Towson University's Geo-aesthetics Conference inserted itself along the way (see previous blog entry), thanks to its organizer Dr. John Murungi there, Rose Cherubin for bringing it to my attention, and Anne Ashbaugh there with her Penelope Weaving lecture right before our rendition of her Leda Waving (through the air-borne feathers of Zeus), plus the supportive presence of Christophe Casamassima - again, proof in concept, that the Idylls practice is portable, theatre that can be done anywhere:  we were in a tight place, and so had Natalie do her Leda on a table, and Stephen emerged from a corner of the conference room to make of it a market stall.

And so, here's what will be noticeable at the Harman, out of a honed approach, to the point of actually blocking in the imagination, working in detail and with specifics on the invisible -

conscious work on three levels of reality: 
1. venue space and performer, as they are
2. imagined setting and embodied character
3. the vivid inner life of the character

...in keeping with the idea of art as having the potential to be about our penetration and uses of reality and understanding reality...

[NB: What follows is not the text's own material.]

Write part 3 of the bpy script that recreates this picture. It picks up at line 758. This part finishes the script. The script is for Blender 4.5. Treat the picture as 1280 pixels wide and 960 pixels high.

The Idyll form intends - for performer and audience alike - an exploration and conscious experience of at least three layers of mind/world interaction and mixture, triple-tiered awareness (the bare theater space and unadorned performer as first level of reality, inclusive of audience, the senses, and a sense of presence; the embodied character and imagined setting, scene, objects or atmosphere as second level; and the inner life of the character, whether memory, anticipation, or fantastical projection as third). 

Or else, as exemplified in the opening Idyll of next Wednesday's Harman show - the Street-Merchant Imagining his Riches to Come - it's all a genie pouring out of Aladdin's lamp.